I've got to think you're right...I think my feelings toward my wife might be shaken by a little poisoning indecent and I have never seen evidence of Joseph having similar reactions.

On the other hand, it was a much different time period, and I wouldn't blame Emma for being a tad crazy...I'd probably lose it with her trials.

---

That said, great conference talk. We sure don't get them like that anymore. Although, Holland threw down with some boldness yesterday. It was nice to see.

Aaron said...

From reading Bushman's Rough Stone Rolling, it is obvious Emma suffered a great deal because of the polygamy issue. I can completely understand. Joseph secretly married other women and kept it from her knowledge, then she caved and accepted the doctrine, allowing some of Josephs other wives to move in. But she was never comfortable with the practice. Apparently when Joseph was out of her sight she was a frantic mess - who could blame her? Throw on top of that the living circumstances she had to endure for much of her marriage with Joseph and you can see where the poor lady is coming from.

Anonymous said...

"He told here where she got the poison, and how she put it in a cup of coffee;"

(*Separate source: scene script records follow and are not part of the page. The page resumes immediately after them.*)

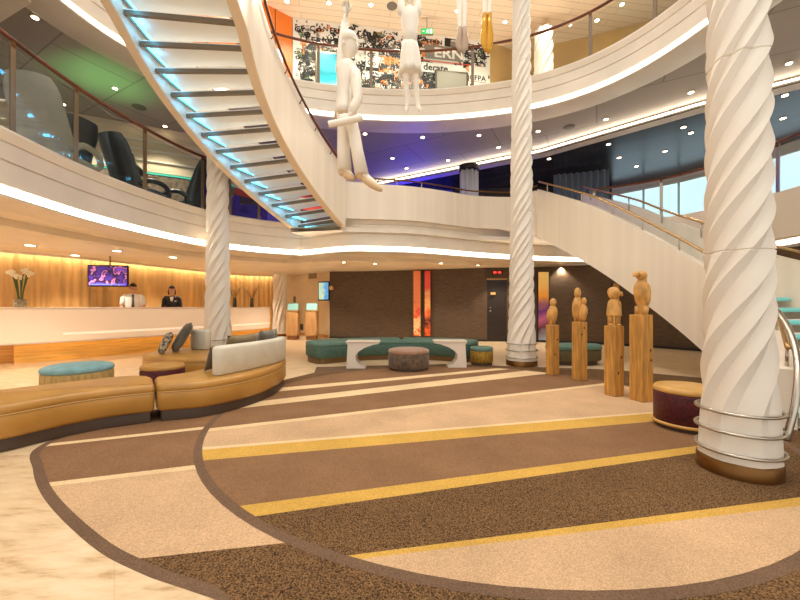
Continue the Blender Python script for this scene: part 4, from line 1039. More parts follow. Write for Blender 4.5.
loft(bm, smooth_secs([(.0,0,.03,.04,.04),(.06,0,.03,.05,.05),(.14,0,.035,.066,.062),(.26,0,.0,.078,.078),(.36,0,-.005,.07,.07),(.42,0,.02,.052,.05),(.45,0,.025,.04,.04)], 4), 18, R, c)
ball(bm, c+R @ Vector((0,.01,.48)), (.06,.07,.06), 16, R); tube(bm, [c+R @ Vector((0,-.06,.485)), c+R @ Vector((0,-.12,.49)), c+R @ Vector((0,-.15,.465))], [.032,.028,.01], 8)
for q in (-1,1):
    ball(bm, c+R @ Vector((q*.066,.03,.25)), (.02,.05,.13), 12, R); ball(bm, c+R @ Vector((q*.05,-.06,.49)), .012, 8)
    tube(bm, [c+R @ Vector((q*.05,0,0)), c+R @ Vector((q*.05,.02,.1))], [.028,.034], 8)
obj('carved_bird', bm, WOOD2, t, True)
# ================================================================== PEOPLE
SKIN = mat('skin', (206,150,116), .5); HAIRD = mat('dark_hair', (28,20,18), .45); SHIRT = mat('white_shirt', (236,232,226), .6); NAVY = mat('black_jacket', (26,24,30), .55)
TROU = mat('dark_trousers', (30,30,36), .6); TIE = mat('grey_tie', (84,80,84), .5)
def body(loc, rz, h, pose, female=False, hs=1.0):
    R = Matrix.Rotation(rz,3,'Z'); k = h/1.75; L0 = Vector(loc)
    T = lambda v: L0+R @ (Vector(v)*k)
    sw = .165 if female else .185
    J = {'pelvis':((0,0,.96),(.135,.1)),'waist':((0,0,1.12),(.12,.09)),'chest':((0,0,1.3),(.15,.105)),'neckb':((0,.01,1.46),(.06,.06)),'neck':((0,0,1.54),(.05,.05)),
         'sl':((-sw,0,1.42),.058),'sr':((sw,0,1.42),.058),'hl':((-.09,0,.92),.09),'hr':((.09,0,.92),.09),'kl':((-.1,-.01,.5),.062),'kr':((.1,-.01,.5),.062),
         'al':((-.1,.02,.09),.042),'ar':((.1,.02,.09),.042),'tl':((-.11,-.14,.04),.036),'tr':((.11,-.14,.04),.036),
         'el':(pose['el'],.042),'er':(pose['er'],.042),'wl':(pose['wl'],.03),'wr':(pose['wr'],.03)}
    E = [('pelvis','waist'),('waist','chest'),('chest','neckb'),('neckb','neck'),('chest','sl'),('chest','sr'),('sl','el'),('sr','er'),('el','wl'),('er','wr'),
         ('pelvis','hl'),('pelvis','hr'),('hl','kl'),('hr','kr'),('kl','al'),('kr','ar'),('al','tl'),('ar','tr')]
    J2 = {a: (T(v), tuple(x*k for x in r) if isinstance(r, tuple) else r*k) for a, (v, r) in J.items()}
    bm = skin(J2, E, 'pelvis', 2)
    HR = R @ Matrix.Rotation(pose.get('turn',0),3,'Z') @ Matrix.Rotation(pose.get('nod',.25),3,'X')
    hc = T((0,-.03,1.635)); head_geo(bm, hc, k*hs, HR)
    for q, e, w_ in ((-1,'el','wl'),(1,'er','wr')):
        d = T(pose[w_])-T(pose[e]); hand_geo(bm, T(pose[w_]), d, q, k*.95)
    return bm, T, R, HR, hc, k, J2, E
def hair(parent, hc, HR, k, long=False):
    bm = NB(); vs_ = ball(bm, (0,0,0), (.084*k,.101*k,.122*k), 18)
    kill = [v for v in vs_ if (v.co.y < -.035*k and v.co.z < .055*k) or v.co.z < (-.06*k if not long else -.1*k)]
    bmesh.ops.delete(bm, geom=kill, context='VERTS')
    if long:
        ball(bm, (0,.1*k,.0), (.05*k,.045*k,.06*k), 10)
        for q in (-1,1): ball(bm, (q*.072*k,.0,-.05*k), (.022*k,.05*k,.085*k), 10)
    for v in bm.verts: v.co = hc+HR @ (v.co+Vector((0,.006*k,.006*k)))
    return obj('hair', bm, HAIRD, parent, True)
def sleeve(bm, pts, rs): tube(bm, pts, rs, 12)
pose = {'el':(-.235,-.02,1.15),'er':(.235,-.04,1.15),'wl':(-.22,-.24,1.1),'wr':(.2,-.26,1.12),'turn':.35,'nod':.4}
loc = P(133,307,9.55); loc.z = 0
bm, T, R, HR, hc, k, J2, E = body(loc, .62, 1.76, pose, hs=1.1)
man = obj('person', bm, SKIN, None, True, loc=loc); tag(man, 'person in white short-sleeved shirt and tie behind the reception desk', 'person')
bm = NB(); loft(bm, [(z*k,x*k,y*k,rx*k,ry*k) for z,x,y,rx,ry in smooth_secs([(.93,0,0,.165,.125),(1.1,0,0,.16,.12),(1.28,0,0,.185,.13),(1.38,0,.0,.2,.122),(1.425,0,.005,.195,.105),(1.46,0,.01,.14,.085),(1.49,0,.01,.075,.07)],3)], 20, R, loc)
for q, s_, e_ in ((-1,'sl','el'),(1,'sr','er')):
    a, b = J2[s_][0], J2[e_][0]; tube(bm, [a-R@Vector((q*.09,0,-.01)), a-R@Vector((q*.02,0,-.005)), a.lerp(b,.18), a.lerp(b,.5), a.lerp(b,.85)], [.052*k,.066*k,.071*k,.066*k,.062*k], 14)
obj('shirt', bm, SHIRT, man, True)
bm = NB(); tube(bm, [T((0,-.1,1.465)), T((0,-.135,1.39))], [.028,.024], 8); loft(bm, [(.0,0,0,.035,.008),(.30,0,.02,.024,.008)], 8, R, T((0,-.15,1.08))); obj('tie', bm, TIE, man, True)
bm = NB()
for q in (-1,1): tube(bm, [hc+HR@Vector((q*.034+.022*math.cos(a*PI/5),-.095,.012+.017*math.sin(a*PI/5))) for a in range(10)], .004, 5, True)
tube(bm, [hc+HR@Vector((-.013,-.098,.014)), hc+HR@Vector((.013,-.098,.014))], .004, 5)
obj('glasses', bm, BLACK, man, True)
bm = NB()
for q, hp_, kn, an in ((-1,'hl','kl','al'),(1,'hr','kr','ar')): tube(bm, [J2['pelvis'][0]+R@Vector((q*.07,0,.02)), J2[hp_][0], J2[kn][0], J2[an][0]], [.115,.108,.082,.075], 12)
obj('trousers', bm, TROU, man, True); hair(man, hc, HR, k*1.1)
pose = {'el':(-.215,.0,1.14),'er':(.215,-.02,1.14),'wl':(-.16,-.24,1.1),'wr':(.16,-.25,1.1),'turn':.1,'nod':.3}
loc = P(172,307,10.35); loc.z = 0
bm, T, R, HR, hc, k, J2, E = body(loc, .5, 1.74, pose, True, 1.1)
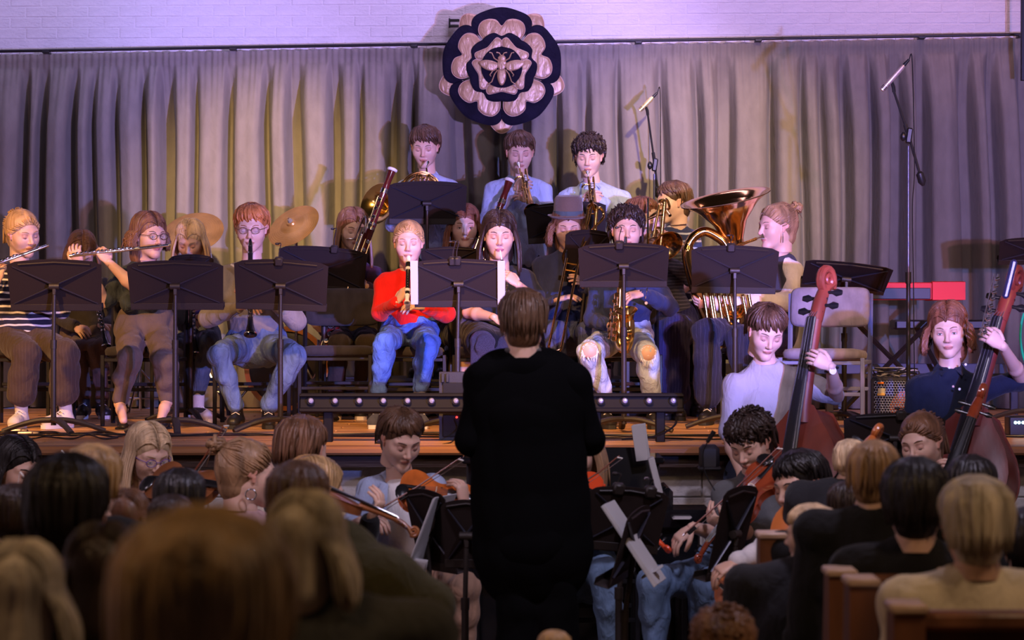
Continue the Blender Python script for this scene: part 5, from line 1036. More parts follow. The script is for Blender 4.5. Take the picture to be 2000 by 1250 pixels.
    for sg in (-1, 1): pb.tube([p + x * sg * L * .020 * (i / 26) for i, p in enumerate(turns)], [L * .022 * (1 - i / 40) for i in range(26)], 8)
    pb.build('scroll', wood, th)
    pegm = pegs_m or ebon
    for i in range(4):
        sg = 1 if i % 2 else -1; p = T(0, nl + .035 + .035 * i, .006 - .010 * i); w = L * (.085 if not bass else .075)
        MB().tube([p - x * sg * w * .45, p + x * sg * w * .7, p + x * sg * w, p + x * sg * (w + L * .03)], [L * .007, L * .009, L * .020, L * .012], 8, flat=[1, 1, .45, .45], up=u).build('tuning_peg', pegm, th)
    br = T(0, .445, .04); MB().prism([(-.075, 0), (-.05, .03), (-.03, .01), (.03, .01), (.05, .03), (.075, 0), (.068, .055), (.03, .078), (-.03, .078), (-.068, .055)] if False else [(-.06, 0), (-.035, .02), (.035, .02), (.06, 0), (.052, .045), (.02, .062), (-.02, .062), (-.052, .045)], br, x * L, n * L, u, L * .012).build('bridge', mat('bridge_maple', (.75, .60, .38), .5), th)
    MB().tube([T(0, .03, .045), T(0, .20, .050), T(0, .31, .062)], [L * .018, L * .028, L * .036], 8, flat=.35, up=x).build('tailpiece', ebon, th)
    st = MB()
    for i in range(4): t = (i - 1.5) / 1.5; st.tube([T(t * .026, .31, .066), T(t * .036, .452, .102 - abs(t) * .010), T(t * .022, nl - .01, fz - .012), T(t * .012, nl + .06, .012)], max(.0009, L * .0016), 4)
    st.build('string', mat('string_steel', (.75, .74, .72), .25, .9), th)
    if kind in ('violin', 'viola'): MB().ball(T(.12, .03, .06), (L * .13, L * .09, L * .03), 12, 6, rot=Matrix((x, u, n)).transposed()).build('chin_rest', ebon, th)
    else: MB().tube([T(0, 0, -rb / 2), T(0, -.13 if bass else -.30, -rb / 2)], L * .009, 8).build('end_pin', chr_, th)
    return th, T
def bow(label, a, b, up=(0, 0, 1), k=1.0):
    """a = frog end (hand), b = tip"""
    a, b = Vector(a), Vector(b); d = (b - a).normalized(); w = Vector(up); w = (w - d * w.dot(d)).normalized(); th = thing('bow', label, 'bow', tuple(a)); L = (b - a).length
    MB().tube([a - d * .01, a, a + d * L * .5 - w * .006, b - d * .02, b], [.0042 * k, .0042 * k, .0036 * k, .0028 * k, .0026 * k], 8).build('stick', mat('pernambuco', (.20, .05, .02), .3), th)
    MB().tube([a + d * .01 - w * .018, b - w * .018], .004 * k, 6, flat=.22, up=d.cross(w)).build('bow_hair', mat('bow_hair_white', (.80, .77, .70), .6), th)
    MB().box(a + d * .025 - w * .010, (.045, .012, .018), Matrix((d, d.cross(w), w)).transposed(), .003).build('frog', ebon, th); MB().tube([b - d * .012, b + d * .004 - w * .018], [.004, .003], 6).build('tip', cream, th); MB().tube([a - d * .02, a - d * .008], .0042, 8).build('screw', silver, th)
# ---------------------------------------------------------------- the players on the stage
def jeans(n, c): return mat('denim_' + n, c, .85, 0, .9, 24, (1, 1, .55), .32, 9, .3)
wht = cloth('white_cotton', (.78, .76, .74)); blkc = cloth('black_cotton', (.012, .012, .013)); shb = mat('shoe_black', (.015, .014, .014), .4); shw = mat('shoe_white_canvas', (.66, .60, .54), .8, 0, .2, 60); sol = mat('sole_white', (.72, .68, .62), .6); solb = mat('sole_black', (.02, .02, .02), .7); shg = cloth('shoe_grey_suede', (.07, .075, .10))
HD = (0, -.7, .1)
# flute player in striped top
person('girl playing flute in navy and white striped top, fair hair tied up', 15.65, (45, 456, 38, 14, -6), ((-22, 545), (98, 548)), stripe('stripe_top', (.022, .022, .04), (.72, .68, .62), .040, .30), ('fair', 'tied', dict(fringe=.07)),
       A=((-50, 600, -.10), (-6, 552, -.26)), B=((118, 605, -.12), (30, 575, -.30)), hip=(48, 668), LA=((52, 690, -.46), (40, 782, -.40), (-.02, -.17)), LB=((128, 690, -.46), (124, 780, -.40), (-.10, -.14)), pants=stripe('pinstripe_brown', (.060, .040, .030), (.095, .068, .052), .020, .08, 0), shoes=('high', shw, sol), extra=dict(wide=1, crop=.82), topname='top', sleeve='long', bust=1, handA=dict(d=(.15, 0, 1), n=(.3, .9, 0), curl=.8), handB='none')
flute('silver flute of the girl in striped top', W(92, 480, 15.40), W(-60, 535, 15.30))
# boy with bowed head
person('boy with bowed brown head behind the flute, dark jacket and grey-brown trousers', 16.95, (160, 492, 12, 46, 0, -.10), ((125, 560), (205, 560)), cloth('charcoal_jacket', (.05, .045, .045)), ('chestnut', 'bob', dict(fringe=.03)), A=((112, 620, -.1), (150, 640, -.3)), B=((222, 625, -.1), (198, 636, -.30)), hip=(165, 675), LA=((150, 682, -.42), (164, 778, -.36), (0, -.15)), LB=((190, 680, -.42), (200, 780, -.36), (.05, -.15)), pants=cloth('trousers_taupe', (.12, .085, .075)), shoes=('high', shb, sol), sc=.9, handB=dict(d=(.9, -.2, -.1), n=(.0, -.3, -.9), curl=.5))
clarinet('dark clarinet held by the boy with the bowed head', W(178, 510, 16.75), W(207, 678, 16.5))
# flute player in glasses
p3 = person('woman in spectacles playing a flute, curly dark hair and patterned dark teal jacket', 15.62, (292, 461, 38, 4, 0), ((238, 542), (322, 538)), cloth('jacket_dark_teal', (.030, .040, .048), bump=1, var=.5), ('chestnut', 'wavy', dict(lng=.07, wave=.012)),
       A=((208, 592, -.05), (156, 515, -.22)), B=((268, 566, -.24), (212, 512, -.30)), sleeve='half', hip=(285, 648), LA=((252, 702, -.47), (234, 788, -.40), (.055, -.20)), LB=((322, 712, -.47), (326, 784, -.40), (-.02, -.18)), pants=cloth('trousers_brown_grey', (.115, .085, .068)), shoes=('heel', shb, solb), glasses=('black_frame', (.02, .015, .015)), bust=1, eyes='open', lips=(.62, .22, .22), handA=dict(d=(-.3, -.2, .8), n=(0, .8, .3), curl=.9), handB=dict(d=(-.5, .1, .75), n=(-.3, .7, -.3), curl=.9), topname='jacket', extra=dict(crop=.86))
flute('long silver flute of the woman in spectacles', W(330, 479, 15.30), W(136, 500, 15.32))
# blonde clarinet
person('blonde girl looking down at a clarinet, purple top, legs crossed in white shoes', 16.55, (372, 471, -6, 26, 0), ((335, 548), (412, 548)), cloth('purple_top', (.10, .06, .26)), ('blonde', 'long', dict(lng=.16, fringe=.075)), A=((325, 610, -.1), (352, 622, -.32)), B=((425, 605, -.05), (388, 618, -.32)), hip=(378, 672), LA=((357, 676, -.45), (374, 770, -.32), (.02, -.14)), LB=((408, 664, -.45), (388, 768, -.46), (.10, -.14, SZ + .05)), pants=jeans('grey_blue', (.09, .12, .17)), shoes=('sneaker', shw, sol), sc=.92, handA=dict(d=(.9, -.1, -.1), n=(0, .4, -.8), curl=.5), handB='none')
clarinet('black clarinet of the blonde girl, bell above crossed legs', W(372, 507, 16.25), W(380, 692, 16.05))
# ginger clarinet
person('ginger-haired young man in spectacles playing clarinet, grey sweater over white shirt, blue jeans', 15.66, (491, 446, 0, 10, 0), ((437, 543), (546, 540)), cloth('grey_marl', (.26, .24, .22)), ('ginger', 'short', dict(fringe=.05, swp=20)), A=((408, 622, -.10), (468, 600, -.34)), B=((578, 626, -.10), (502, 560, -.34)), hip=(500, 676), LA=((428, 694, -.50), (462, 796, -.42), (-.01, -.16)), LB=((574, 694, -.50), (524, 794, -.42), (.02, -.16)), pants=jeans('blue', (.12, .19, .32)), shoes=('sneaker', shb, solb), glasses=('tortoise', (.10, .05, .03)), build=1.06, handA=dict(d=(.5, -.2, .1), n=(0, .4, -.8), curl=.8), handB=dict(d=(-.5, -.2, .1), n=(0, .4, -.8), curl=.8), hs=1.2, extra=dict(wide=0), neck='wide')
MB().tube([W(452, 517, 15.55), W(470, 527, 15.52), W(492, 533, 15.50), W(514, 527, 15.52), W(532, 516, 15.55)], [.012, .02, .024, .02, .012], 8, flat=.6).build('undershirt', wht, bpy.data.objects['person.004'])
clarinet('black clarinet of the ginger-haired young man', W(489, 466, 15.42), W(489, 654, 15.12))
# bassoon girl
person('girl with long dark hair playing a bassoon in dark purple jumper behind the empty chair', 16.85, (690, 450, 16, 8, 0), ((652, 536), (732, 540)), cloth('aubergine_knit', (.055, .025, .055)), ('chestnut', 'long', dict(lng=.34, fringe=.078)), A=((640, 610, -.05), (634, 650, -.26)), B=((750, 590, -.05), (716, 560, -.30)), hip=(690, 660), LA=((664, 668, -.50), (656, 768, -.40), (0, -.15)), LB=((716, 668, -.50), (706, 768, -.40), (0, -.15)), pants=cloth('black_jeans', (.045, .035, .03)), shoes=('sneaker', shb, sol), bust=1, handA=dict(d=(-.6, -.3, .5), n=(.0, .2, 1), curl=.6), handB=dict(d=(-.7, -.2, .4), n=(0, .6, -.5), curl=.7))
bassoon('maroon bassoon of the dark-haired girl, its white ringed bell raised against the curtain', W(767, 329, 16.65), W(636, 690, 16.4), W(682, 466, 16.68))
# red jumper
person('girl in a bright red jumper and blue jeans playing a recorder', 15.66, (798, 475, 0, 4, 0), ((752, 553), (846, 553)), cloth('red_jumper', (.80, .018, .012), var=.04), ('fair', 'tied', dict(fringe=.07)), A=((742, 612, -.08), (775, 590, -.30)), B=((872, 614, -.06), (826, 600, -.30)), hip=(798, 658), LA=((752, 670, -.47), (738, 776, -.40), (-.03, -.15)), LB=((836, 672, -.47), (820, 768, -.40), (.03, -.15)), pants=jeans('bright_blue', (.055, .13, .40)), shoes=('sneaker', shg, sol), sc=.95, handA=dict(d=(.5, -.1, .75), n=(.5, .5, -.2), curl=.9), handB=dict(d=(-.7,-.3,.1),n=(0,.4,-.7)), extra=dict(crop=.88), hs=1.18)
recorder('black and white recorder of the girl in the red jumper', W(798, 500, 15.42), W(795, 592, 15.20))
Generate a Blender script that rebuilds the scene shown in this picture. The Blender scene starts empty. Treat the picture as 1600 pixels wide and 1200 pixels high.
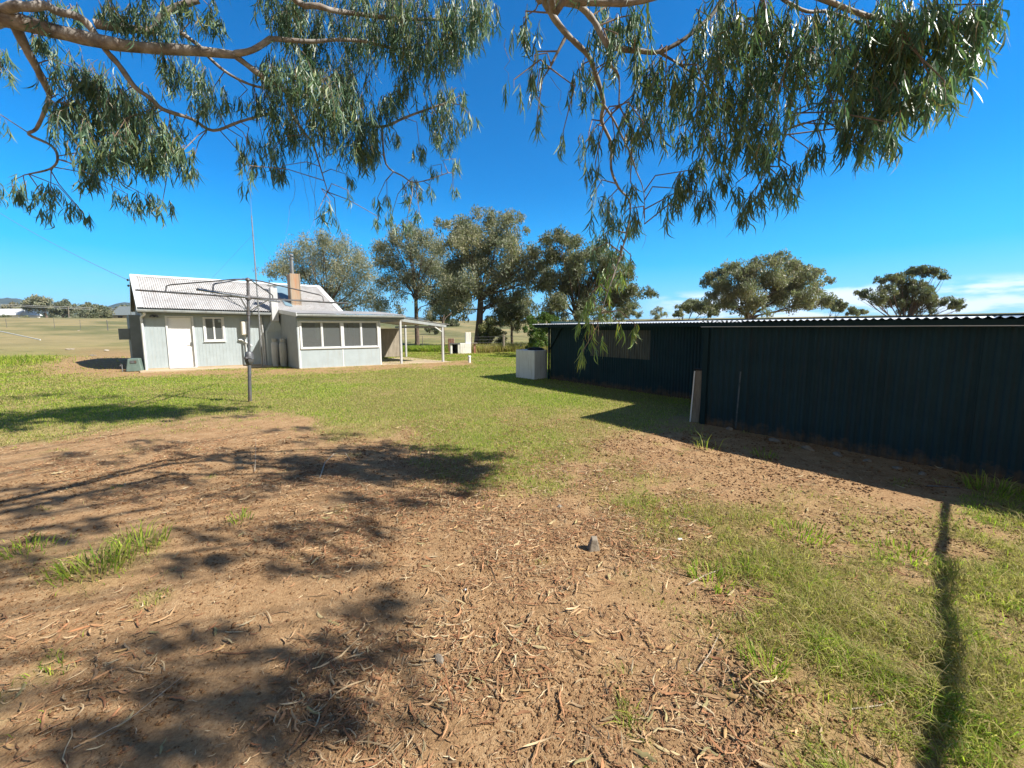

Coffee? tsk tsk. It is well established that Joseph drank coffee & alcohol, and even smoked cigars. I guess thw WOW only applies to the little people, not the Great & Powerful Prophet.

Jeremy said...

Anonymous, the WofW was revealed in 1833 and was just that, a word of wisdom (i.e., good advice). D&C 89:2 clearly states that the revelation was "not by commandment or constraint." It was not until 1921, under the direction of Heber J. Grant, that the WofW became a test of faith.

Joseph Smith may very well have drank coffee or smoked cigars until the day he was killed. In fact, it is reported that one of the staple provisions required by Brigham Young for the trek to Utah was coffee. None of that matters if one truly understand that none of the Lord's commandments are temporal commandments, but instead all are spiritual (D&C 29:34). The WofW must be viewed in that light and less in the light of pharisaical rites and rules.